Implementation of move assignment operator:
Object& operator=(Object&& other)
{
if( this == &other ) return *this;
delete[] data; // (1)
data = other.data; // (2)
size = other.size;
other.data = nullptr; // (3)
other.size = 0;
return *this;
}
Whats new here? First we need to delete the content of the current object with delete (1) after that we again simply steal the data from the temporary object and set the temporary object again to an empty state.
We talked now added the two new constructors but we need to see when is which called.
int main()
{
Object o1(123); // normal constructor
Object o2(o1); // copy constructor
Object o3 = createObject(123123); // move constructor because rvalue is input
o2 = o3; // assignment operator lvalue input
o2 = createObject(5); // move assignment operator rvalue input
}
With the move semantic we can drastically improve the performance of our code by avoiding unnecessary copies and calls do constructors. Because the already created temporary object already exist and we just steal their data and use it for our new/existing objects. We basically get ownerships over resources but it is important to mention because above i mentioned pointers. When we change ownership we do not share the same resources as we would do if we just simply point another pointer to a ressources. When we Take ownership the old owner will be put into an empty state, there is always only one owner.

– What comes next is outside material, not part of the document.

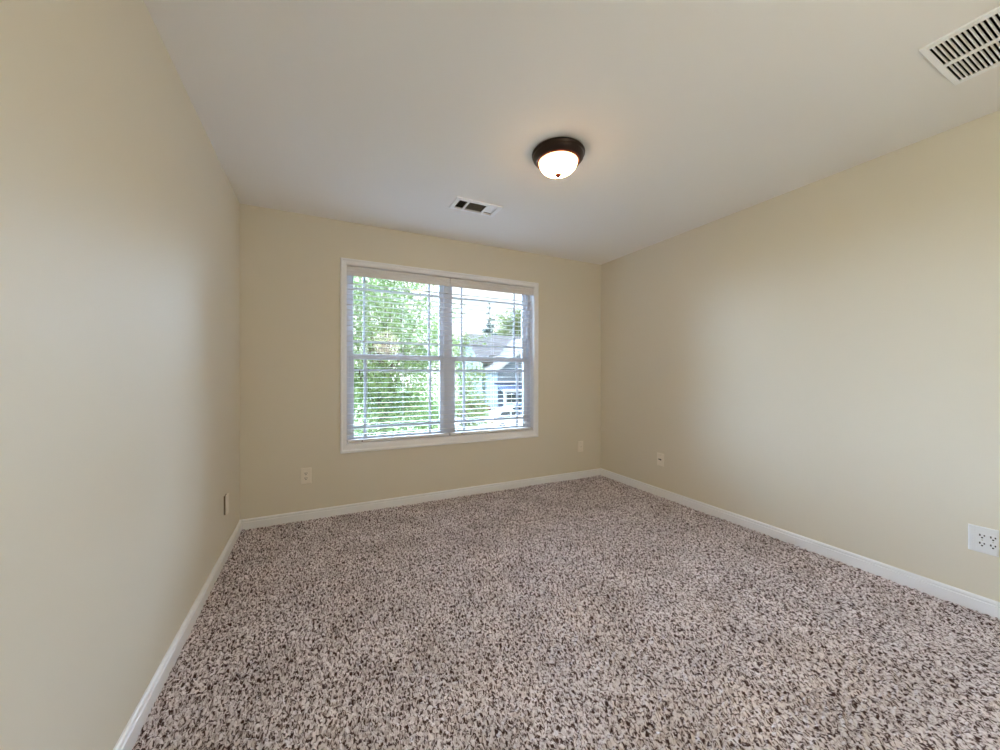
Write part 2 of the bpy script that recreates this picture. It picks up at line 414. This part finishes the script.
plate('wide white two-gang outlet low on the right wall at the photo edge', 0, 0, 'right', 'duplex', w=.094, h=.128, m=PLATEW, pos=(WX, 0.576, 0.354), gangs=2)
plate('cream blank plate low on the left wall near the corner', 0, 0, 'left', 'blank', w=.066, h=.126, pos=(0.010, 2.842, 0.342))

# ------------------------------------------------------------------ flush ceiling lamp
LX, LY = 1.768, 1.75
lamp = thing('ceiling_lamp', 'round flush ceiling lamp with dark bronze rim and glowing glass bowl', 'ceiling lamp', (LX, LY, H - .146))
bm = bmesh.new()
add_lathe(bm, [(0, 0), (.132, 0), (.146, -.004), (.151, -.011), (.150, -.018), (.143, -.022), (.145, -.027), (.143, -.036), (.137, -.043), (.131, -.050), (.125, -.056), (.115, -.058), (.112, -.050), (.112, -.012), (0, -.012)], (LX, LY, H), 64)
rimo = obj('rim', bm, BRONZE, lamp, smooth=True)
bm = bmesh.new(); add_lathe(bm, [(.112, -.048), (.1125, -.060), (.1175, -.0615), (.1235, -.0585), (.126, -.053)], (LX, LY, H), 64)
obj('rim_edge', bm, COPPER, rimo, smooth=True)
def bowl_glass():
    m = bpy.data.materials.new('bowl_glass'); m.use_nodes = True; b = m.node_tree.nodes['Principled BSDF']
    b.inputs['Base Color'].default_value = (0.95, 0.86, 0.68, 1); b.inputs['Roughness'].default_value = 0.3
    b.inputs['Emission Color'].default_value = (1.0, 0.60, 0.26, 1); b.inputs['Emission Strength'].default_value = 7
    nt = m.node_tree; N = nt.nodes.new; L = nt.links.new
    tc = N('ShaderNodeTexCoord'); sp = N('ShaderNodeSeparateXYZ'); L(tc.outputs['Object'], sp.inputs[0])
    mr = N('ShaderNodeMapRange'); mr.inputs['From Min'].default_value = .096; mr.inputs['From Max'].default_value = .040
    L(sp.outputs['Z'], mr.inputs['Value'])
    pw = N('ShaderNodeMath'); pw.operation = 'POWER'; pw.inputs[1].default_value = 2.2; L(mr.outputs[0], pw.inputs[0])
    ma = N('ShaderNodeMath'); ma.operation = 'MULTIPLY_ADD'; ma.inputs[1].default_value = 17.0; ma.inputs[2].default_value = 1.3
    L(pw.outputs[0], ma.inputs[0]); L(ma.outputs[0], b.inputs['Emission Strength'])
    return m
bm = bmesh.new(); pr = []
for k in range(17):
    a = k / 16 * PI / 2; pr.append((.1115 * math.cos(a) ** 0.9 if k < 16 else 0, -.050 - .078 * math.sin(a)))
add_lathe(bm, pr, (LX, LY, H), 48); obj('glass_bowl', bm, bowl_glass(), lamp, smooth=True)
bm = bmesh.new(); add_lathe(bm, [(0, .006), (.015, .004), (.0185, -.001), (.016, -.006), (.010, -.010), (.008, -.014), (.005, -.018), (0, -.020)], (LX, LY, H - .128), 20)
obj('finial', bm, COPPER, lamp, smooth=True)

# ------------------------------------------------------------------ supply register: blank end, two dark louvre windows, white louvre end
reg = thing('ceiling_register', 'small white supply register on the ceiling by the window wall', 'vent', ((SX0 + SX1) / 2, (SY0 + SY1) / 2, H - .012))
def frame_ring(bm, x0, x1, y0, y1, ix0, ix1, iy0, iy1, z0, z1):
    add_box(bm, x0, x1, y0, iy0, z0, z1); add_box(bm, x0, x1, iy1, y1, z0, z1)
    add_box(bm, x0, ix0, iy0, iy1, z0, z1); add_box(bm, ix1, x1, iy0, iy1, z0, z1)
bm = bmesh.new()
frame_ring(bm, SX0, SX1, SY0, SY1, SX0 + .031, SX1 - .035, SY0 + .030, SY1 - .024, H - .011, H)
for x in (1.523, 1.676): add_box(bm, x - .007, x + .007, SY0 + .030, SY1 - .024, H - .012, H - .001)
obj('register_frame', bm, VENTW, reg, bevel=.002)
bm = bmesh.new()
def blade(bm, c, l0, l1, along, ang, w=.016, th=.0012, z=H + .006):
    ca, sa = math.cos(ang) * w / 2, math.sin(ang) * w / 2
    poly = [(c - ca, z - sa), (c + ca, z + sa), (c + ca, z + sa + th), (c - ca, z - sa + th)]
    add_prism(bm, poly, 'X' if along == 'x' else 'Y', l0, l1)
for k in range(9): blade(bm, SY0 + .036 + k * .0150, 1.530, 1.669, 'x', 1.35, w=.012)
obj('centre_louvres', bm, DUCTG, reg)
bm = bmesh.new()
for k in range(5): blade(bm, 1.458 + k * .0142, SY0 + .030, SY1 - .024, 'y', 1.3, w=.012)
obj('side_louvres', bm, DUCTG, reg)
bm = bmesh.new()
for k in range(7): blade(bm, 1.689 + k * .0112, SY0 + .030, SY1 - .024, 'y', .12, w=.0122)
obj('side_louvres', bm, VENTW, reg)
obj('duct_box', B((SX0 + .0205, SX1 - .0205, SY0 + .0205, SY0 + .024, H + .004, H + .2), (SX0 + .0205, SX1 - .0205, SY1 - .024, SY1 - .0205, H + .004, H + .2),
                  (SX0 + .0205, SX0 + .024, SY0 + .024, SY1 - .024, H + .004, H + .2), (SX1 - .024, SX1 - .0205, SY0 + .024, SY1 - .024, H + .004, H + .2),
                  (SX0 + .0205, SX1 - .0205, SY0 + .0205, SY1 - .0205, H + .2, H + .204)), DARK, reg)

# ------------------------------------------------------------------ return grille
ret = thing('return_grille', 'large white slotted return air grille on the ceiling, cut by the photo corner', 'vent', ((VX0 + VX1) / 2, (VY0 + VY1) / 2, H - .012))
bm = bmesh.new()
iy0, iy1 = VY0 + .030, VY1 - .0185
ix0, ix1, xm = VX0 + .029, VX1 - .022, 2.846
frame_ring(bm, VX0, VX1, VY0, VY1, ix0, ix1, iy0, iy1, H - .008, H)
add_box(bm, xm - .010, xm + .010, iy0, iy1, H - .007, H)
obj('grille_frame', bm, VENTW, ret, bevel=.002)
bm = bmesh.new(); y = iy1 - .0095
while y > iy0 + .006:
    add_box(bm, ix0, ix1, y - .0022, y + .0022, H - .005, H + .0035); y -= .0129
obj('louvres', bm, VENTW, ret)
g = .0125
obj('duct_box', B((VX0 + g, VX1 - g, VY0 + g, VY0 + g + .003, H + .005, H + .22), (VX0 + g, VX1 - g, VY1 - g - .003, VY1 - g, H + .005, H + .22),
                  (VX0 + g, VX0 + g + .003, VY0 + g, VY1 - g, H + .005, H + .22), (VX1 - g - .003, VX1 - g, VY0 + g, VY1 - g, H + .005, H + .22),
                  (VX0 + g, VX1 - g, VY0 + g, VY1 - g, H + .22, H + .224)), DARK, ret)

# ------------------------------------------------------------------ outdoors (ground 3 m below the floor)
G = -3.0
CONC = mat('concrete', (0.20, 0.19, 0.185), 0.9, mix=((0.13, 0.125, 0.12), 0.8, .4, .7))
GRASS = mat('lawn', (0.13, 0.19, 0.06), 1.0, mix=((0.24, 0.26, 0.12), 1.5, .4, .65))
bm = B((-60, 110, 4.0, 120, G - .3, G)); tag(obj('lawn', bm, GRASS), 'green lawn outside the window', 'lawn', kind=S)
bm = bmesh.new(); add_prism(bm, [(6.5, 17), (20.5, 17), (24, 32.3), (16.2, 32.3), (16.2, 37.8), (12.2, 37.8), (11.5, 32), (8.0, 25)], 'Z', G, G + .03)
tag(obj('driveway', bm, CONC), 'pale concrete drive between the window and the house', 'driveway', kind=S)

bm = B((-12, 14, 3.6, 10.4, G - .02, G + .02)); tag(obj('bounce_slab', bm, mat('bounce_pale', (0.72, 0.71, 0.70), 0.9)), 'added pale slab below the window, out of view, bouncing daylight up', 'bounce_slab', kind=S)  # unseen slab, added to bounce daylight onto the ceiling

def leaf_material(name, c1, c2, scale=3.0):
    m = bpy.data.materials.new(name); m.use_nodes = True; nt = m.node_tree; b = nt.nodes['Principled BSDF']
    n = nt.nodes.new('ShaderNodeTexNoise'); n.inputs['Scale'].default_value = scale
    tc = nt.nodes.new('ShaderNodeTexCoord'); nt.links.new(tc.outputs['Object'], n.inputs['Vector'])
    r = nt.nodes.new('ShaderNodeValToRGB'); r.color_ramp.elements[0].position = .38; r.color_ramp.elements[1].position = .62
    r.color_ramp.elements[0].color = (*c1, 1); r.color_ramp.elements[1].color = (*c2, 1)
    nt.links.new(n.outputs['Fac'], r.inputs['Fac']); nt.links.new(r.outputs['Color'], b.inputs['Base Color'])
    b.inputs['Roughness'].default_value = .6
    tr = nt.nodes.new('ShaderNodeBsdfTranslucent'); nt.links.new(r.outputs['Color'], tr.inputs['Color'])
    mx = nt.nodes.new('ShaderNodeMixShader'); mx.inputs[0].default_value = .4
    nt.links.new(b.outputs[0], mx.inputs[1]); nt.links.new(tr.outputs[0], mx.inputs[2])
    nt.links.new(mx.outputs[0], nt.nodes['Material Output'].inputs['Surface'])
    return m
BARK = mat('bark', (0.10, 0.075, 0.055), 0.95, bump=(30, .6, .02))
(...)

Is is possible to move lvalues with std::move the name is a bit misleading in my opinion because it does not move anything. The only thing it does is a cast. It casts a lvalue to an rvalue (I am sure there were reasons I havent checked).
How to move a lvalue:
int main()
{
Object o1(123);
Object o2(std::move(o1)); // (1)
// o1 is in empty state
}
In this example we create a lvalue o1 and in line (1) we cast it to a rvalue this way we do no call the copy constructor but we call the move constructor based on the rvalue input. Is is very important to mention that after we create o2 then the object o1 is no longer valid it is in an empty state because we said that other.data = nullptr in the move constructor.